The tongue boasts this great power and the frightening thing is that it is difficult to control; as we all know.

Powerful as it is, the Tongue is Extremely Difficult to Control (vv7-8)
It is unusually demanding and challenging to control the tongue. The sinful nature that inspires evil words is beyond our control. This was already touched on in verse two. As said before, only by the work of sanctification by God’s Spirit can we rid ourselves of this problem.
1. Many things can be tamed, but not the tongue
2. The tongue is an unruly evil
3. The tongue is full of deadly poison

The Tongue’s Sinfulness is Evidenced by “Doubleness” (vv9-12)
Remember in 1:8 when James condemned doubleness?
1. Bless God, Curse Men
What hypocrisy it is to praise God and curse men who are created in His image.
2. Does a spring send forth fresh and bitter water from the same opening?
3. Can a fig tree bear olives or a grapevine figs?

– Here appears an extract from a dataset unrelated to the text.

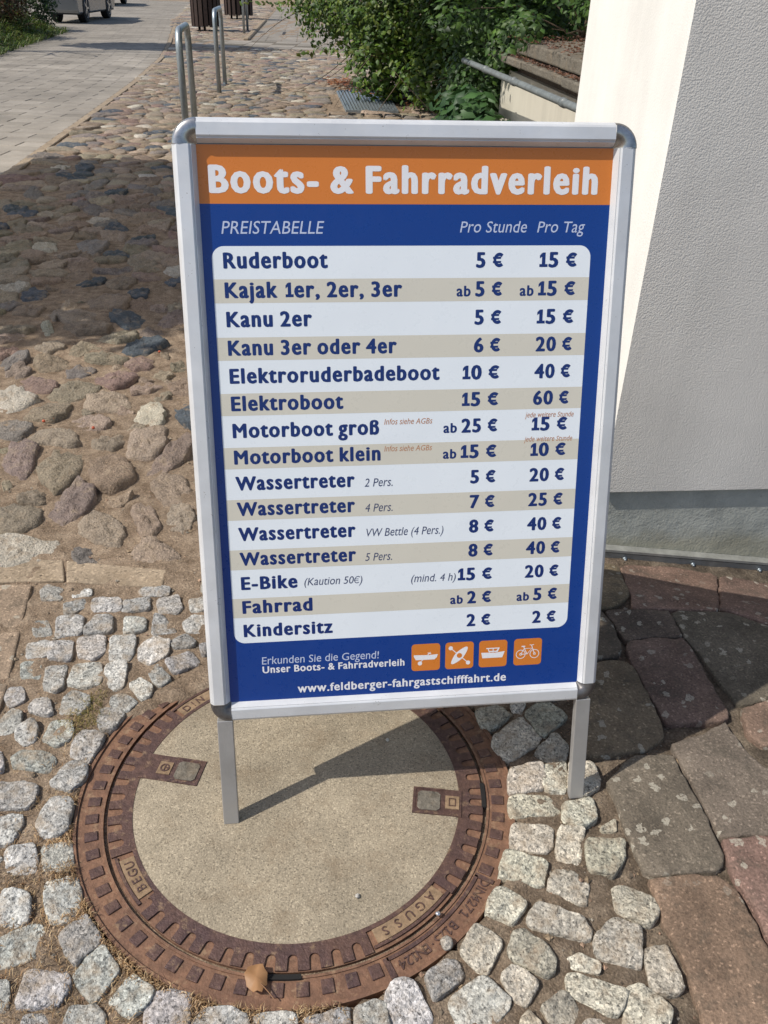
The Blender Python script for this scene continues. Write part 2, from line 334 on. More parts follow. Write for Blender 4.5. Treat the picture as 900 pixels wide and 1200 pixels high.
STONES=[
('p',[-1.094,2.108,-1.099,2.217,-1.03,2.229,-.988,2.013,-1.029,2.037,-1.077,2.074]),
('o',[-.987,2.101,-.968,2.203,-.902,2.215,-.867,2.137,-.859,2.041,-.885,1.962,-.952,2.022]),
('b',[-.852,2.124,-.82,2.198,-.777,2.194,-.687,2.039,-.756,1.957,-.802,2.005]),
('t',[-.872,2.232,-.856,2.295,-.793,2.316,-.784,2.246,-.801,2.207,-.849,2.204]),
('T',[-.77,2.247,-.781,2.341,-.685,2.364,-.655,2.239,-.677,2.157,-.743,2.159]),
('p',[-.675,2.053,-.655,2.209,-.592,2.306,-.57,2.2,-.636,2.016]),
('P',[-.636,1.99,-.616,2.043,-.557,2.047,-.522,1.972,-.521,1.904,-.569,1.895]),
('t',[-.564,1.838,-.558,1.902,-.512,1.893,-.491,1.853,-.494,1.78,-.537,1.783]),
('T',[-.664,1.878,-.649,1.915,-.615,1.905,-.571,1.815,-.571,1.755,-.611,1.768]),
('t',[-.776,1.803,-.762,1.854,-.712,1.852,-.652,1.788,-.647,1.708,-.698,1.721,-.757,1.76]),
('p',[-.872,1.842,-.862,1.951,-.847,2.022,-.784,1.968,-.769,1.895,-.816,1.795,-.857,1.809]),
('o',[-.979,1.931,-.953,1.989,-.903,1.948,-.899,1.893,-.959,1.896]),
('o',[-1.009,1.857,-.962,1.878,-.895,1.864,-.877,1.797,-.915,1.756,-.97,1.759]),
('w',[-.98,1.726,-.812,1.73,-.777,1.696,-.774,1.636,-.847,1.621,-.935,1.618]),
('g',[-.751,1.697,-.706,1.71,-.677,1.642,-.722,1.634,-.744,1.658]),
('P',[-.615,1.675,-.588,1.748,-.534,1.72,-.49,1.682,-.529,1.65,-.596,1.646]),
('t',[-1.083,2.241,-1.07,2.312,-.962,2.312,-.921,2.252,-.934,2.205,-1.005,2.231]),
('g',[-1.22,2.359,-1.124,2.358,-1.087,2.327,-1.098,2.252,-1.178,2.257]),
('t',[-1.039,1.977,-1.018,1.991,-1.001,1.954,-1.021,1.941]),
('T',[-.748,1.909,-.714,1.947,-.674,1.962,-.698,1.888]),
('s',[-1.152,3.365,-1.088,3.405,-.996,3.338,-.965,3.274,-.999,3.213,-1.053,3.213,-1.123,3.299]),
('s',[-1.003,2.986,-.95,3.092,-.882,3.098,-.834,3.047,-.888,2.95,-.962,2.944]),
('b',[-1.296,3.496,-1.255,3.585,-1.11,3.56,-1.116,3.44,-1.246,3.427]),
('b',[-1.104,3.5,-1.065,3.534,-.997,3.495,-1.007,3.422,-1.063,3.416]),
('t',[-.927,3.444,-.913,3.642,-.862,3.45,-.902,3.417]),
('p',[-.934,3.276,-.899,3.403,-.853,3.408,-.827,3.286,-.877,3.229]),
('p',[-.968,3.144,-.954,3.209,-.857,3.179,-.869,3.116,-.94,3.122]),
('b',[-1.297,3.217,-1.204,3.292,-1.097,3.209,-1.114,3.144,-1.217,3.135]),
('t',[-1.359,3.318,-1.301,3.393,-1.187,3.39,-1.185,3.321,-1.258,3.233]),
('t',[-1.126,3.069,-1.092,3.158,-.988,3.168,-.968,3.095,-1.04,3.041]),
('T',[-1.365,3.416,-1.371,3.519,-1.31,3.465,-1.296,3.38,-1.337,3.362]),
('t',[-1.418,3.354,-1.383,3.414,-1.337,3.362,-1.346,3.278]),
('b',[-1.555,3.369,-1.532,3.458,-1.434,3.424,-1.431,3.311,-1.525,3.316]),
('o',[-1.549,3.194,-1.46,3.241,-1.393,3.182,-1.4,3.106,-1.51,3.096]),
('w',[-1.376,3.209,-1.35,3.238,-1.285,3.116,-1.315,3.089]),
('r',[-1.458,2.969,-1.381,2.988,-1.34,2.923,-1.379,2.854,-1.411,2.851]),
('g',[-1.398,2.82,-1.348,2.9,-1.299,2.893,-1.304,2.828,-1.366,2.74]),
('p',[-1.339,2.752,-1.308,2.817,-1.242,2.76,-1.27,2.698,-1.32,2.704]),
('b',[-1.261,2.821,-1.244,2.887,-1.125,2.853,-1.129,2.79,-1.215,2.762]),
('g',[-1.134,2.769,-1.098,2.817,-1.027,2.798,-1.052,2.725,-1.106,2.721]),
('o',[-1.181,2.948,-1.162,3.018,-1.071,3.015,-1.075,2.957,-1.146,2.917]),
('t',[-1.323,2.993,-1.273,3.068,-1.208,3.003,-1.255,2.919]),
('o',[-1.099,2.899,-1.059,2.958,-.948,2.923,-.96,2.846,-1.078,2.857]),
('r',[-.944,2.847,-.917,2.932,-.854,2.897,-.838,2.814,-.897,2.792]),
('r',[-1.012,2.708,-.975,2.813,-.87,2.75,-.885,2.66,-.937,2.628]),
('r',[-1.26,2.669,-1.236,2.71,-1.132,2.67,-1.116,2.614,-1.148,2.574,-1.231,2.614]),
('o',[-1.116,2.559,-1.083,2.673,-.973,2.644,-.971,2.588,-1.039,2.52,-1.103,2.533]),
('w',[-1.298,2.572,-1.242,2.604,-1.136,2.521,-1.175,2.466,-1.201,2.422,-1.253,2.461]),
('P',[-.979,2.481,-.978,2.56,-.882,2.595,-.829,2.509,-.846,2.465,-.949,2.466]),
('o',[-1.147,2.451,-1.109,2.506,-1.027,2.503,-1.011,2.411,-1.048,2.376,-1.137,2.386]),
('o',[-.831,2.753,-.811,2.805,-.747,2.769,-.777,2.727]),
('P',[-.875,2.651,-.829,2.713,-.758,2.68,-.803,2.61,-.852,2.597]),
('o',[-.786,2.575,-.768,2.626,-.72,2.607,-.723,2.562,-.753,2.533]),
('b',[-.755,2.699,-.698,2.763,-.654,2.594,-.726,2.607]),
('s',[-.705,2.519,-.647,2.558,-.6,2.352,-.651,2.405]),
('w',[-.802,2.394,-.796,2.495,-.74,2.507,-.704,2.434,-.706,2.368,-.783,2.363]),
('P',[-.993,2.38,-.953,2.432,-.873,2.405,-.861,2.342,-.939,2.321]),
('b',[-.845,2.942,-.818,2.99,-.789,2.958,-.803,2.906]),
('o',[-.779,2.839,-.756,2.884,-.719,2.865,-.714,2.803,-.762,2.799]),
('s',[-2.294,6.546,-2.232,6.641,-2.146,6.409,-2.117,6.22,-2.211,6.243,-2.278,6.426]),
('s',[-1.857,5.705,-1.73,5.757,-1.693,5.573,-1.806,5.556]),
('g',[-1.619,4.408,-1.559,4.456,-1.454,4.428,-1.468,4.192,-1.566,4.275]),
('s',[-1.384,4.571,-1.28,4.64,-1.254,4.557,-1.355,4.502]),
('s',[-1.565,4.694,-1.535,4.79,-1.45,4.731,-1.437,4.643,-1.524,4.632]),
('s',[-1.588,3.56,-1.57,3.634,-1.486,3.614,-1.482,3.515,-1.55,3.508]),
('s',[-1.16,3.632,-1.134,3.709,-1.072,3.7,-1.057,3.585,-1.109,3.58]),
('g',[-1.318,3.96,-1.231,4.038,-1.208,3.989,-1.276,3.915,-1.399,3.935]),
('g',[-2.034,5.492,-2.01,5.619,-1.929,5.448,-1.939,5.359,-1.997,5.379]),
('g',[-2.293,5.454,-2.296,5.639,-2.17,5.472,-2.178,5.353]),
('w',[-2.428,6.322,-2.383,6.449,-2.301,6.383,-2.325,6.277])]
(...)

There is no greater example of this type of doubleness than the Pharisee in the Lord's parable of Luke 18:9-12.

Sins of the tongue can destroy you, others, a church. Thoughtless chattering, lying, arrogant boasting, gossiping, and slandering are all examples of destructive speech. There is no room for this in the Christian life, especially in the church. We must be careful what comes out of our mouth. James said in chapter one, “So then, my beloved brethren, let every man be swift to hear, slow to speak, slow to wrath; for the wrath of man does not produce the righteousness of God.”